### [Task requirements]
Quote the data exactly, first line to the line containing "S.camera = cam", with no pictures.
───── Data excerpt ─────
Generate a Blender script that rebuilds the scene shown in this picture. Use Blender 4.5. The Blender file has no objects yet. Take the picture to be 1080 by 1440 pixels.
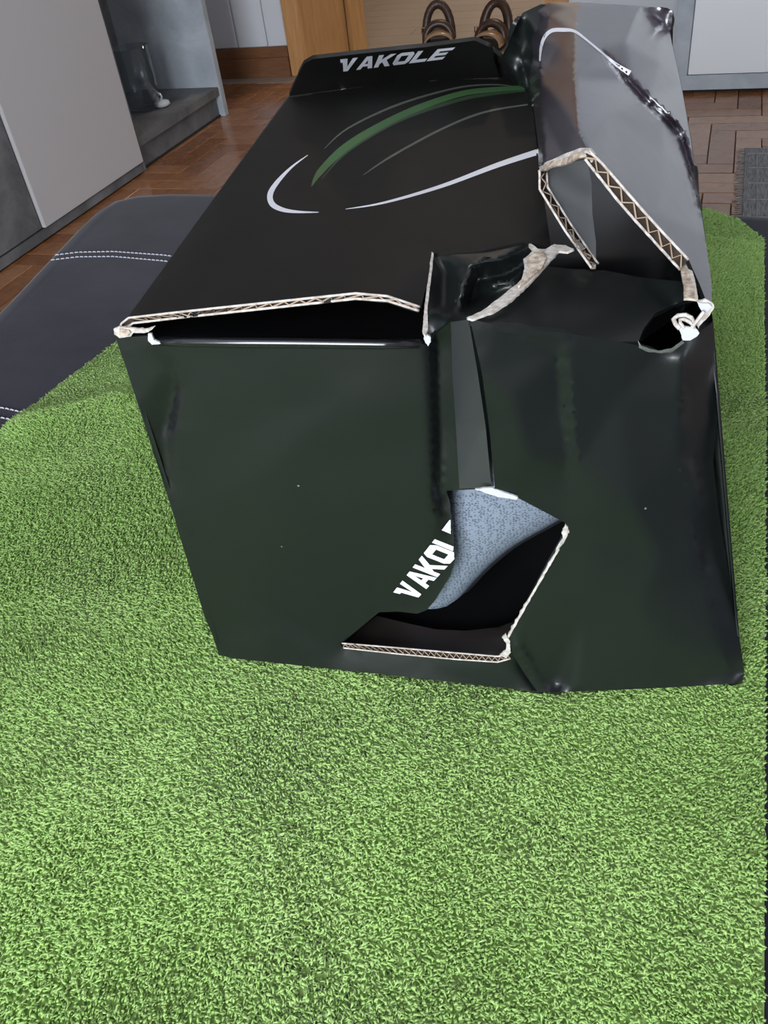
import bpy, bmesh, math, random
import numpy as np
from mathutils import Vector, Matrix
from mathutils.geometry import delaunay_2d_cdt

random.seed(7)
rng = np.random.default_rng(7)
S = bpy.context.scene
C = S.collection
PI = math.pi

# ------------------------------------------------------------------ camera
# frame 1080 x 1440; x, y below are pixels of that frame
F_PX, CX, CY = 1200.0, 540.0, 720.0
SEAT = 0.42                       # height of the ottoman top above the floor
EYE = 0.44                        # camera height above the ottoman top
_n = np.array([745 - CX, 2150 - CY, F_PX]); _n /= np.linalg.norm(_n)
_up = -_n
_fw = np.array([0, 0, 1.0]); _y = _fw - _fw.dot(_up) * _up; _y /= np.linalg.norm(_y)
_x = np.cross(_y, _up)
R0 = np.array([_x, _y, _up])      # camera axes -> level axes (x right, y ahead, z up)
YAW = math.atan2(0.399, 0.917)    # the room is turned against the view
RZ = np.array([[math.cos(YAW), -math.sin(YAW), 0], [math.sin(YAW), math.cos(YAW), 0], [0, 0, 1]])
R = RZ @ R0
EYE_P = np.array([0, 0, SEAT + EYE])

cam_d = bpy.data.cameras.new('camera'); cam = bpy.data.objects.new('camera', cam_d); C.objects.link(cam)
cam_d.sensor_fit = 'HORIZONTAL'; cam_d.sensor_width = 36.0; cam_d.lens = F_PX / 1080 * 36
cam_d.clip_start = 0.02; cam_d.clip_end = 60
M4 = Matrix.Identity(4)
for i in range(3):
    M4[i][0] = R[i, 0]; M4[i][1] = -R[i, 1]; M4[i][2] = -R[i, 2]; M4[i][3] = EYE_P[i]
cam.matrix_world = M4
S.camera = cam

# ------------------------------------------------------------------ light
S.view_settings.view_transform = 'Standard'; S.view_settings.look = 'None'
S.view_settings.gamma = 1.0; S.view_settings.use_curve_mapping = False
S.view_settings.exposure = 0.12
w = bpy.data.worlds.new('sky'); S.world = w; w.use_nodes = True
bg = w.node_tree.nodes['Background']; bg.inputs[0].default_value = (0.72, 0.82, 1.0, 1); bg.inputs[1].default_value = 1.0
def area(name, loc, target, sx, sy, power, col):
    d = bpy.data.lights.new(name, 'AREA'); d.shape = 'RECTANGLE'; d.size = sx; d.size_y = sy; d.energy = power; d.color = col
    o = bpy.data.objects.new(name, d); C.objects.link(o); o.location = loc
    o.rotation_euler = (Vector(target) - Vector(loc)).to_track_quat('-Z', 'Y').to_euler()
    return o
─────
### [Full output]
Generate a Blender script that rebuilds the scene shown in this picture. Use Blender 4.5. The Blender file has no objects yet. Take the picture to be 1080 by 1440 pixels.
import bpy, bmesh, math, random
import numpy as np
from mathutils import Vector, Matrix
from mathutils.geometry import delaunay_2d_cdt

random.seed(7)
rng = np.random.default_rng(7)
S = bpy.context.scene
C = S.collection
PI = math.pi

# ------------------------------------------------------------------ camera
# frame 1080 x 1440; x, y below are pixels of that frame
F_PX, CX, CY = 1200.0, 540.0, 720.0
SEAT = 0.42                       # height of the ottoman top above the floor
EYE = 0.44                        # camera height above the ottoman top
_n = np.array([745 - CX, 2150 - CY, F_PX]); _n /= np.linalg.norm(_n)
_up = -_n
_fw = np.array([0, 0, 1.0]); _y = _fw - _fw.dot(_up) * _up; _y /= np.linalg.norm(_y)
_x = np.cross(_y, _up)
R0 = np.array([_x, _y, _up])      # camera axes -> level axes (x right, y ahead, z up)
YAW = math.atan2(0.399, 0.917)    # the room is turned against the view
RZ = np.array([[math.cos(YAW), -math.sin(YAW), 0], [math.sin(YAW), math.cos(YAW), 0], [0, 0, 1]])
R = RZ @ R0
EYE_P = np.array([0, 0, SEAT + EYE])

cam_d = bpy.data.cameras.new('camera'); cam = bpy.data.objects.new('camera', cam_d); C.objects.link(cam)
cam_d.sensor_fit = 'HORIZONTAL'; cam_d.sensor_width = 36.0; cam_d.lens = F_PX / 1080 * 36
cam_d.clip_start = 0.02; cam_d.clip_end = 60
M4 = Matrix.Identity(4)
for i in range(3):
    M4[i][0] = R[i, 0]; M4[i][1] = -R[i, 1]; M4[i][2] = -R[i, 2]; M4[i][3] = EYE_P[i]
cam.matrix_world = M4
S.camera = cam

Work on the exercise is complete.